The issuance of the additional government bonds will be managed on a project-by-project basis. The NDRC, in collaboration with the Ministry of Finance and other relevant authorities, will follow the principle of "funds and resources follow the project" to advance the implementation of relevant projects. Zhang stated that since September, the NDRC and others have been actively selecting and preparing a batch of key projects, establishing project work mechanisms to ensure that once the government bond funds are in place, they can quickly and accurately reach specific projects. In the next steps, they will review and submit a series of projects that have mature preliminary work, and deliver good economic and social benefits.

Luo emphasized that for new construction projects funded by the additional government bonds, there is a requirement for thorough preliminary research and ample prior work foundation, so the construction can be started as soon as possible. Especially for urgently needed projects, they should be completed and put into use before the 2024 flood season. For some major projects with more complex preliminary work, they should, in principle, commence construction no later than the end of June 2024.

Included in the direct fund monitoring system

Issuing government bonds mid-year and adjusting the national budget is not a common practice in China. To address the impact of the Asian financial crisis, China increased government bond issuance and adjusted the national budget for three consecutive years from 1998 to 2000. The issuance of 1 trillion yuan in government bonds this time has raised the deficit ratio to around 3.8%, significantly exceeding historical levels.

Zhu stated that although the deficit ratio for 2023 has seen a slight increase, the Chinese government's debt ratio remains within a reasonable range, and overall risks are manageable.

He further explained that the issuance will all be arranged for local use through transfer payments, and it will be categorized as part of the national government's deficit.
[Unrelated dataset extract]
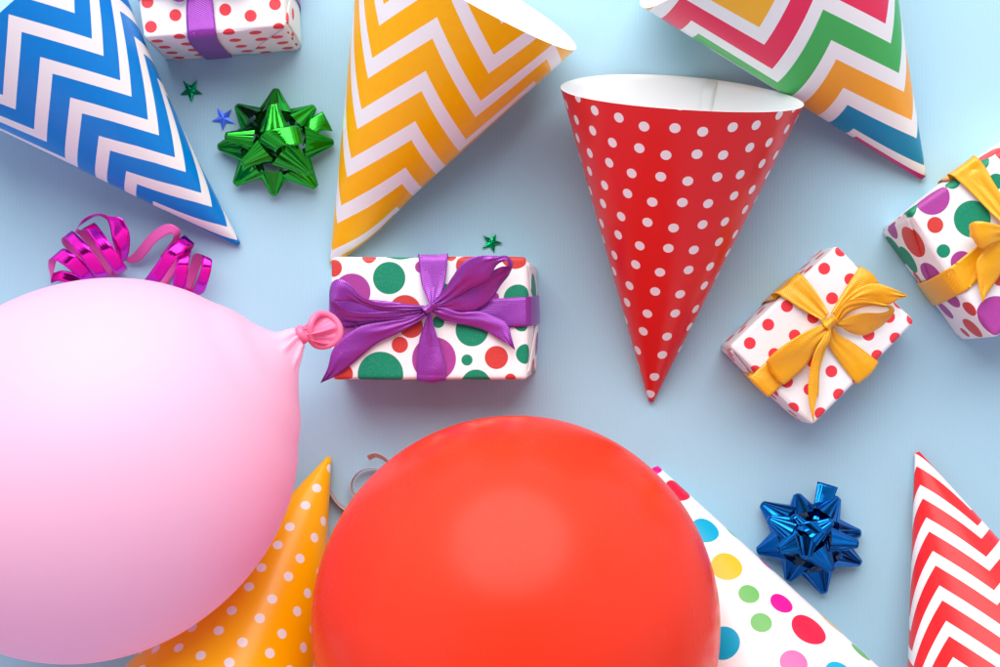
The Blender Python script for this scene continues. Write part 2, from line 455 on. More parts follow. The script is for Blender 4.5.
# ================================================================ gifts
class Box:
    """wrapped box: four top corners at height h (given by where the photo shows them), rounded edges, slightly bulging ends"""
    def __init__(s, top, h, r, base_off=None, bulge=(0, 0, 0, 0)):
        s.T = [G(x, y, h) for x, y in top]; s.h = h; s.r = r
        bo = base_off or [(0, 0)] * 4
        s.B = [np.array([t[0] + o[0], t[1] + o[1], 0.4]) for t, o in zip(s.T, bo)]
        s.Lx = np.linalg.norm(s.T[1] - s.T[0]); s.Ly = np.linalg.norm(s.T[3] - s.T[0]); s.bul = bulge
        s.cen = sum(s.T) / 4
    def tri(s, x, y, z):
        u, v, w = x / s.Lx, y / s.Ly, z / s.h
        t = (s.T[0] * (1 - u) + s.T[1] * u) * (1 - v) + (s.T[3] * (1 - u) + s.T[2] * u) * v
        b = (s.B[0] * (1 - u) + s.B[1] * u) * (1 - v) + (s.B[3] * (1 - u) + s.B[2] * u) * v
        p = b * (1 - w) + t * w
        e = [(v, u, s.T[0] - s.T[3]), (u, v, s.T[1] - s.T[0]), (v, u, s.T[3] - s.T[0]), (u, v, s.T[0] - s.T[1])]
        q = 4 * w * (1 - w)
        # sides: 0 -> v=0, 1 -> u=1, 2 -> v=1, 3 -> u=0
        p = p + _n(s.T[0] - s.T[3]) * s.bul[0] * (1 - v) ** 2 * 4 * u * (1 - u) * q
        p = p + _n(s.T[1] - s.T[0]) * s.bul[1] * u ** 2 * 4 * v * (1 - v) * q
        p = p + _n(s.T[3] - s.T[0]) * s.bul[2] * v ** 2 * 4 * u * (1 - u) * q
        p = p + _n(s.T[0] - s.T[1]) * s.bul[3] * (1 - u) ** 2 * 4 * v * (1 - v) * q
        return p
    def rounded(s, x, y, z, off=0.0):
        r = s.r; L = np.array([s.Lx, s.Ly, s.h]); p = np.array([x, y, z], float)
        lo = np.array([r, r, 0.0]); hi = L - r
        i = np.minimum(np.maximum(p, lo), hi); dlt = p - i; n = np.linalg.norm(dlt)
        if n > 1e-6: p = i + dlt / n * (r + off)
        return s.tri(*p)
    def side_uv(s, P, k):
        a, b = s.T[k], s.T[(k + 1) % 4]; e = _n(b - a); out = np.array([e[1], -e[0], 0])
        if out @ (s.cen - a) > 0: out = -out
        q = P - a; al = q @ e; return (a + e * al + out * np.linalg.norm(q - e * al))[:2]
    def inv(s, px, py):
        t = G(px, py, s.h); 
        ins = True
        for k in range(4):
            a, b = s.T[k], s.T[(k + 1) % 4]; e = _n(b - a); out = np.array([e[1], -e[0], 0])
            if out @ (s.cen - a) > 0: out = -out
            if (t - a) @ out > 0: ins = False
        if ins: return t[:2]
        C = np.array([0, 0, D]); d = np.array([px - 500, 333.5 - py, -D]); best = None
        for k in range(4):
            a, b = s.T[k], s.T[(k + 1) % 4]; nn = np.cross(b - a, s.B[k] - a); den = d @ nn
            if abs(den) < 1e-6: continue
            tt = ((a - C) @ nn) / den; P = C + d * tt
            if P[2] < -12 or P[2] > s.h + 8: continue
            al = (P - a) @ _n(b - a)
            if -10 < al < np.linalg.norm(b - a) + 10 and (best is None or tt < best[0]): best = (tt, s.side_uv(P, k))
        return best[1] if best else t[:2]
    def build(s, name, mat, parent):
        def ax(L, n, lo=True, hi=True):
            a = np.linspace(0, L, n + 1).tolist(); r = s.r
            if lo: a += [r * f for f in (0.0, 0.25, 0.5, 0.75, 1.0)]
            if hi: a += [L - r * f for f in (0.25, 0.5, 0.75, 1.0)]
            return sorted(set(round(x, 4) for x in a))
        X, Y, Z = ax(s.Lx, 22), ax(s.Ly, 16), ax(s.h, 8, False, True)
        rnd = random.Random(int(s.Lx * 7)); V = []; UV = []; F = []
        def wr(p, x, y, z):   # hand wrapped paper is never quite flat
            f = 0.5 * math.sin(x * 0.05 + 1) * math.sin(y * 0.06 + 2) + 0.25 * math.sin(x * 0.13 + y * 0.09)
            return p + np.array([0, 0, f * 0.8]) if z > s.h - 1 else p + np.array([f * 0.7, f * 0.7, 0])
        def patch(As, Bs, fn, uvf):
            o = len(V)
            for a in As:
                for b in Bs:
                    x, y, z = fn(a, b); p = s.rounded(x, y, z); V.append(wr(p, x, y, z)); UV.append(uvf(s.tri(x, y, z)))
            for i in range(len(As) - 1):
                for j in range(len(Bs) - 1):
                    q = o + i * len(Bs) + j; F.append((q, q + 1, q + len(Bs) + 1, q + len(Bs)))
        patch(X, Y, lambda a, b: (a, b, s.h), lambda P: P[:2])
        patch(X, Z, lambda a, b: (a, 0, b), lambda P: s.side_uv(P, 0))
        patch(Y, Z, lambda a, b: (s.Lx, a, b), lambda P: s.side_uv(P, 1))
        patch(X, Z, lambda a, b: (a, s.Ly, b), lambda P: s.side_uv(P, 2))
        patch(Y, Z, lambda a, b: (0, a, b), lambda P: s.side_uv(P, 3))
        patch(X, Y, lambda a, b: (a, b, 0), lambda P: P[:2])
        me = mesh(name, V, F, UV)
        bm = bmesh.new(); bm.from_mesh(me); bmesh.ops.remove_doubles(bm, verts=bm.verts, dist=0.02 * U)
        bmesh.ops.recalc_face_normals(bm, faces=bm.faces); bm.to_mesh(me); bm.free()
        return link(name, me, mat, parent)
    def push_out(s, V, off=0.9):
        """move points that would lie inside the box out to just above its paper"""
        V = np.array(V, float); L = np.array([s.Lx, s.Ly, s.h])
        ex = _n(s.T[1] - s.T[0]); ey = _n(s.T[3] - s.T[0])
        X = np.stack([(V - s.T[0]) @ ex, (V - s.T[0]) @ ey, V[:, 2]], 1)
        f = lambda q: np.array([s.tri(*p) for p in q])
        near = np.all((X > -25) & (X < L + 25), axis=1) & (V[:, 2] < s.h + 3)
        idx = np.where(near)[0]
        if not len(idx): return V
        x = X[idx]; tgt = V[idx]
        for _ in range(3):
            F0 = f(x); J = np.stack([(f(x + np.eye(3)[k] * 0.5) - F0) / 0.5 for k in range(3)], 2)
            x = x + np.clip(np.linalg.solve(J, (tgt - F0)[..., None])[..., 0], -30, 30)
        r = s.r; lo = np.array([r, r, -1e6]); hi = L - r
        for n_, i in enumerate(idx):
            p = x[n_]; c = np.minimum(np.maximum(p, lo), hi); d = p - c; l = np.linalg.norm(d)
            if l < 1e-6:
                g = [p[0], L[0] - p[0], p[1], L[1] - p[1], L[2] - p[2]]; k = int(np.argmin(g))
                ax_, sg = (0, -1) if k == 0 else (0, 1) if k == 1 else (1, -1) if k == 2 else (1, 1) if k == 3 else (2, 1)
                q = p.copy(); q[ax_] = (L[ax_] + off) if sg > 0 else -off; V[i] = s.tri(*q)
            elif l < r + off or (p[2] < s.h - 5 and l < 30): V[i] = s.tri(*(c + d / l * (r + off)))
        V[:, 2] = np.maximum(V[:, 2], 0.4)
        return V
    def fold(s, side, pts, mat, parent, off=0.9, shift=(7, 5)):
        """a folded flap of wrapping paper on one end: polygon in (along, height) of that side"""
        V = []; UV = []
        n = 14
        def P(a, z, o):
            if side == 0: p = (a * s.Lx, 0, z * s.h)
            elif side == 1: p = (s.Lx, a * s.Ly, z * s.h)
            elif side == 2: p = (a * s.Lx, s.Ly, z * s.h)
            else: p = (0, a * s.Ly, z * s.h)
            q = s.rounded(*p); outn = [_n(s.T[0] - s.T[3]), _n(s.T[1] - s.T[0]), _n(s.T[3] - s.T[0]), _n(s.T[0] - s.T[1])][side]
            return q + outn * o, s.side_uv(s.tri(*p), side)
        (a0, z0), (a1, z1), (a2, z2), (a3, z3) = pts
        for o in (off, off - 0.5):
            for i in range(n + 1):
                for j in range(n + 1):
                    u, v = i / n, j / n
                    a = (a0 * (1 - u) + a1 * u) * (1 - v) + (a3 * (1 - u) + a2 * u) * v
                    z = (z0 * (1 - u) + z1 * u) * (1 - v) + (z3 * (1 - u) + z2 * u) * v
                    p, w = P(a, z, o); V.append(p); UV.append(w + np.array(shift))
        F = []; K = n + 1; N = K * K
        for i in range(n):
            for j in range(n):
                q = i * K + j; F.append((q, q + 1, q + K + 1, q + K)); F.append((N + q, N + q + K, N + q + K + 1, N + q + 1))
        for i in range(n):
            for (q, r_) in ((i, i + 1), (n * K + i, n * K + i + 1), (i * K, (i + 1) * K), (i * K + n, (i + 1) * K + n)): F.append((q, r_, N + r_, N + q))
        me = mesh('paper_flap', V, F, UV); recalc(me); return link('paper_flap', me, mat, parent)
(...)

The principal and interest payments will be borne by the national government. The preliminary plan for the use of the government bond funds is to allocate 500 billion yuan in 2023 and carry forward 500 billion yuan for use in 2024, based on the progress of relevant work.
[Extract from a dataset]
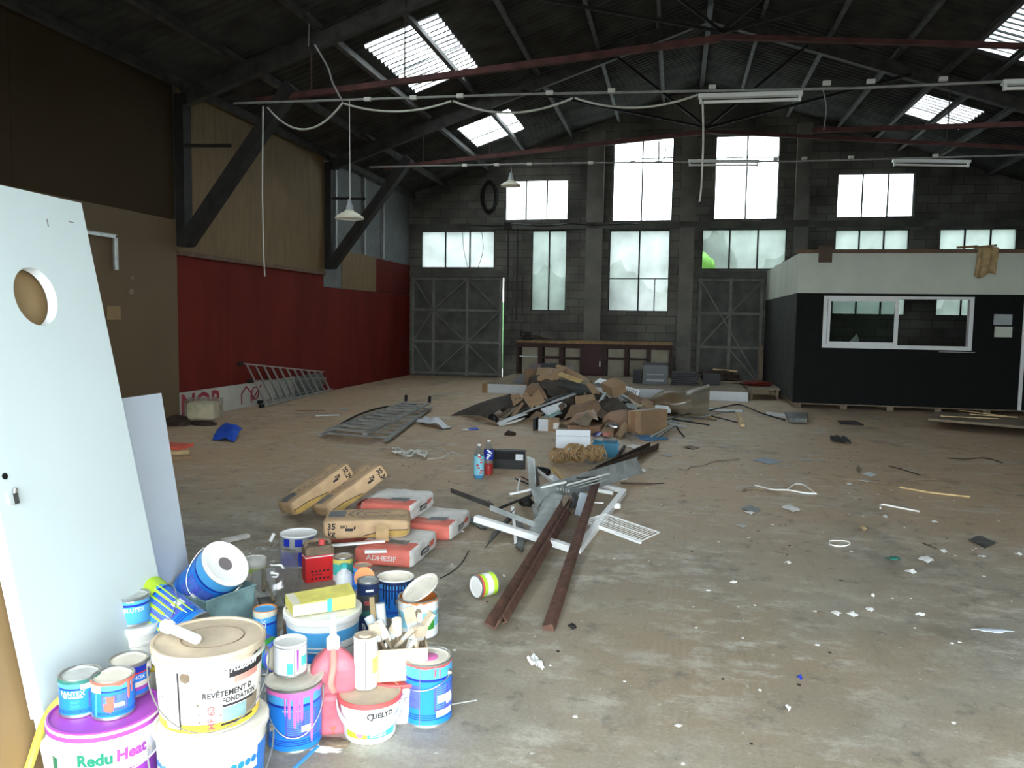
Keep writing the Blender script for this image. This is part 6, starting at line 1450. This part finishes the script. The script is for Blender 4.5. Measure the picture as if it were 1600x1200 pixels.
# --- red jerrycan
c, r_, h = fit(497,845,46,912); w_ = r_*2
e = empty('red_jerrycan', 'red solvent can with a dusty grey top, carry slot and red cap', 'jerrycan', tuple(c), (0,0,face_cam(c.x,c.y)+.25))
hb = h*.68
mb = MB(); mb.bb((-w_*.48,-w_*.27,0),(w_*.48,w_*.27,hb)); part('body', mb, 'red', e, smooth=False)
mb = MB(); mb.bb((-w_*.49,-w_*.28,hb-.012),(w_*.49,w_*.28,hb-.006)); part('white_line', mb, 'can_white', e, smooth=False)
def sl(pts, y0, y1): m_ = MB(); m_.slab([(x,y0,z) for x, z in pts], (0,y1-y0,0)); return m_
mb = sl([(-w_*.48,hb),(w_*.48,hb),(w_*.48,hb+.04),(w_*.4,hb+.055),(-w_*.4,hb+.055),(-w_*.48,hb+.04)], -w_*.27, w_*.27); part('shoulder', mb, 'brown_dirt', e, smooth=False)
mb = MB(); mb.tube(smooth_pts([(-w_*.36,0,hb+.04),(-w_*.4,0,h*.96),(-w_*.25,0,h*1.02),(w_*.25,0,h*1.02),(w_*.4,0,h*.96),(w_*.36,0,hb+.04)], 5), .0125, 10); part('handle', mb, 'brown_dirt', e)
mb = MB(); mb.lathe([(.02,0),(.02,.03),(.017,.034),(0,.034)], 18, c=(w_*.12,-.01,hb+.054)); part('cap', mb, 'red_lid', e)
for t_, z_ in (('WHITE', hb*.42),('SPIRIT', hb*.27),('POLYROBUST', hb*.12)): 
    if t_ != 'POLYROBUST': continue
mb = MB()
for k, (t_, s_) in enumerate((('DILUANT',.017),('SYNTHE',.017),('POLYRMANE',.017))): 
    if k == 1: text(mb, t_, s_, lambda x, y, k=k: Vector((x-w_*.1, -w_*.2712, hb*.4-.022*k+y)), bold=.02)
    else:
        for j in range(5): mb.bb((-w_*.3+j*.024,-w_*.2715,hb*.4-.022*k-.006),(-w_*.3+j*.024+.015,-w_*.27,hb*.4-.022*k+.004))
part('black_print', mb, 'ink', e, smooth=False)
# --- large light blue bucket with the yellow carton
c, r_, h = fit(505,948,120,1068)
e, rf = tub('plastic_bucket', 'large light blue and white bucket under the yellow carton', c, r_, h, 'can_white', 'paint_white', .88, bands=[(.1,'can_white'),(.42,'can_blue'),(.52,'can_light'),(.54,'can_white'),(.78,'can_light')], collar=False, lid_h=.03)
mb = MB(); patch(mb, rf, .5, 1.5, h*.04, h*.6, .001); part('white_label', mb, 'can_white', e); wire_handle(e, r_, h*.62, .03, wr=.0025)
lz = h+.002
pA = onz(512,926,lz+.03); e = empty('yellow_carton', 'crushed yellow and cream carton lying on the light blue bucket', 'box', (c.x,c.y,lz), (0,0,face_cam(c.x,c.y)+R(14)))
mb = MB(); mb.bb((-.15,-.075,0.0),(.13,.09,.062)); mb.v[4:8]
for v in mb.v:
    if v.z > .03 and v.x < 0: v.z -= .012
    if v.x > 0 and v.y > 0: v.x += .02
part('carton', mb, 'yellow_box', e, smooth=False)
mb = MB(); mb.bb((-.149,-.07,.05),(-.02,.085,.0515)); part('cream_top', mb, 'box_cream', e, smooth=False); mb = MB(); mb.bb((-.152,-.078,.002),(.0,-.074,.05)); part('cream_face', mb, 'box_cream', e, smooth=False); mb = MB(); mb.bb((.0,-.0785,.0),(.022,-.074,.058)); part('turquoise_edge', mb, 'turq', e, smooth=False)
# --- chrome and blue can at the back, with its handle
c, r_, h = fit(467,832,56,888)
e = metal_can('paint_can', 'silver and navy can with a white painted lid at the back left of the heap', c, r_, h, [(.5,'can_navy'),(.58,'wire'),(1,'galv')], 'paint_white', lid_dust='can_white'); mb = MB(); 
for a in (-.9,-.2,.5): patch(mb, lambda z: r_, a, a+.4, h*.68, h*.92, .001)
part('blue_panel', mb, 'can_navy', e); mb = MB(); mb.tube(smooth_pts([(-r_*1.02,0,h*.8),(-r_*1.5,-.03,h*.6),(-r_*1.45,-.05,h*.95)],5), .002, 6); part('handle', mb, 'wire', e); mb = MB(); mb.tube([(-r_*1.5,-.05,h*.84),(-r_*1.3,-.06,h*1.08)], .011, 10); part('grip', mb, 'can_white', e)
bar('white_offcut', 'pale plastic offcut on the floor behind the tilted white-topped can', 'offcut', 'sack_white', Z(onz(348,850),.02), Z(onz(388,841),.02), .05, .025)
# --- clear bag with trowels
cb = Z(onz(432,945),0)+Vector((-.05,.0,0))
e = empty('plastic_bag', 'clear plastic bag holding trowels and a white pot with a lime band', 'bag', tuple(cb))
mb = MB(); mb.grid(lambda u, v: rbox(u, v, (.33,.26,.3), 3, .1, 4, (0,0,.155)), 48, 30); part('film', mb, 'film', e, angle=180)
e2, rf2 = tub('white_pot', 'white pot with a lime green band inside the clear bag', cb+Vector((-.09,.02,.01)), .062, .24, 'can_dirty', 'paint_white', .95, bands=[(.7,'can_dirty'),(.8,'lime')], collar=False, cat_='pot')
for i, (dx, dz, an, l_) in enumerate(((.03,.12,.5,'upper bright steel trowel inside the clear bag'),(.07,.06,.9,'lower dusty steel trowel inside the clear bag'))):
    e3 = empty('plastering_trowel', l_, 'trowel', tuple(cb+Vector((dx,-.1,dz))), (R(-55),0,an)); mb = MB(); mb.bb((-.06,-.002,-.05),(.06,.002,.14)); part('blade', mb, 'alu' if i == 0 else 'plaster_tool', e3, smooth=False)
    mb = MB(); mb.tube([(0,-.03,-.03),(0,-.035,.1)], .012, 10); mb.tube([(0,0,.03),(0,-.03,.03)], .005, 6); part('handle', mb, 'wood_dusty', e3)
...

Since October, China’s local governments have resumed the issuance of special local government bonds as part of the comprehensive debt replacement program initiated by the central government. As of Tuesday, the planned issuance scale revealed by 24 provinces and cities has exceeded 980 billion yuan. With the addition of the 1 trillion yuan in government bonds to be issued in the fourth quarter, there may be a significant impact on the bond market.
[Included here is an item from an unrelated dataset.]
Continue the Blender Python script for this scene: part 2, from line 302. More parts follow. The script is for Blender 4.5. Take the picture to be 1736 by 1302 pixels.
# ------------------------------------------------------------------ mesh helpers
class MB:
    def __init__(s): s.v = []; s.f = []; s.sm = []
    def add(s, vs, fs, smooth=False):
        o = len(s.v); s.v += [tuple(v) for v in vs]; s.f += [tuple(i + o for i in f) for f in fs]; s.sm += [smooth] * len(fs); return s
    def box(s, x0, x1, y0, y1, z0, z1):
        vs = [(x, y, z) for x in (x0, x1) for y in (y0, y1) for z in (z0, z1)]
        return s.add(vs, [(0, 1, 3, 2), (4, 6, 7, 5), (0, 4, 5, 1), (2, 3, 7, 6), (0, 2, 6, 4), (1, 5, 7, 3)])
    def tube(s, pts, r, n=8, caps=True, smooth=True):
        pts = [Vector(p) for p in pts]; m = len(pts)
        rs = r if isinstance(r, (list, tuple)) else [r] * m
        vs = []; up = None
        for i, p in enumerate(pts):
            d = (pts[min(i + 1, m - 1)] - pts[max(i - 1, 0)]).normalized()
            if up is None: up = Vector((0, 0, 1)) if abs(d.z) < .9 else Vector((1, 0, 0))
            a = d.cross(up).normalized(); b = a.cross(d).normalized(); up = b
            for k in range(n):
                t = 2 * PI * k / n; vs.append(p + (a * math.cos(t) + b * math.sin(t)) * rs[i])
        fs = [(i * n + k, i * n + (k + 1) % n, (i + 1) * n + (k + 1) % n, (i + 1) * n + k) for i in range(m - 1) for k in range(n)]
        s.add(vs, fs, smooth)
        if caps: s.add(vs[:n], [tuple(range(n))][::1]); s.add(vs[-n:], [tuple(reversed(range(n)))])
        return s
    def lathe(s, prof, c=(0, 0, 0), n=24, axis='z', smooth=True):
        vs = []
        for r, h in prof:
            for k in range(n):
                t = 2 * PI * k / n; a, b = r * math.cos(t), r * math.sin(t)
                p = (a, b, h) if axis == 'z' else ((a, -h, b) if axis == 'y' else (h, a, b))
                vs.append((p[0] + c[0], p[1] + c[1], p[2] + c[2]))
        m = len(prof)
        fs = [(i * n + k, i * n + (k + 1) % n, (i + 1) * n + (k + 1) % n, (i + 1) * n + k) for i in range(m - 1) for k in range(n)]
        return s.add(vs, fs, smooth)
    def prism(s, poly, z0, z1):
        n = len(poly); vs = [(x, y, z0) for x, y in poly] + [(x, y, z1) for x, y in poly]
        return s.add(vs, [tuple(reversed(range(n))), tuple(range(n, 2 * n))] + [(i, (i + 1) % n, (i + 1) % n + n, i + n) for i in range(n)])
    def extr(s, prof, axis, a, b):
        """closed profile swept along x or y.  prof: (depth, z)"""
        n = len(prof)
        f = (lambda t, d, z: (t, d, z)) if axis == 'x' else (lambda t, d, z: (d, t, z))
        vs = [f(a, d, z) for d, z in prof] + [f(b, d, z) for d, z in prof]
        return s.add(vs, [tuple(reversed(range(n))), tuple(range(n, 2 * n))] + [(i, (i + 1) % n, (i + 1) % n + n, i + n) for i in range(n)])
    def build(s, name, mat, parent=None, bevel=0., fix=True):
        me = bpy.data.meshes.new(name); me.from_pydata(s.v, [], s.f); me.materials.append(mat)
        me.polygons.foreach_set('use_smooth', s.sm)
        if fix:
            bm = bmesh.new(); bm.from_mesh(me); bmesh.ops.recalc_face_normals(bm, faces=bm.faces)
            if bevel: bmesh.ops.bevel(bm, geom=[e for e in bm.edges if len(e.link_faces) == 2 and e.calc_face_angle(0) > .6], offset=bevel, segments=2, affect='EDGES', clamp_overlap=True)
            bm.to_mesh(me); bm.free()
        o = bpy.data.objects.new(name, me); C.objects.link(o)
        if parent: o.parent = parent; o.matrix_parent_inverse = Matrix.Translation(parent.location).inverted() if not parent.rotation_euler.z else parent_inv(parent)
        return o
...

Zhu mentioned that in order to accelerate budget spending and promote economic recovery, the Ministry of Finance made relevant plans when formulating the 2023 second-half government bond issuance plan, prioritizing the issuance of the annual government bonds originally scheduled for later in the year. This created room for subsequent government bond issuances. Considering that this round of government bond issuance is included in the national government's deficit management and will be conducted through open public offerings, it will be coordinated with the already scheduled annual government bond issuances. Furthermore, the authorities will closely monitor the economic situation and bond market conditions, reasonably pace the issuance of government bonds, aligning it with the progress of fund utilization to ensure smooth issuance and avoid idle funds.

Moreover, to alleviate the financial pressure on local governments, the Ministry of Finance will appropriately raise the central financial subsidy standards or subsidy ratios in relevant areas. A specific project of "post-disaster recovery and enhancement of disaster prevention and mitigation capabilities subsidy fund" will be set up as a stand-alone item in central-to-local transfer payments, alongside general transfer payments and special transfer payments, to reflect the spending arrangements for the additional government bond issuance. To enhance fund management, all government bond transfer payment funds will be included in the scope of direct funds from the Ministry of Finance, and they will be fully integrated into the direct fund monitoring system, enabling comprehensive tracking and monitoring throughout the entire process.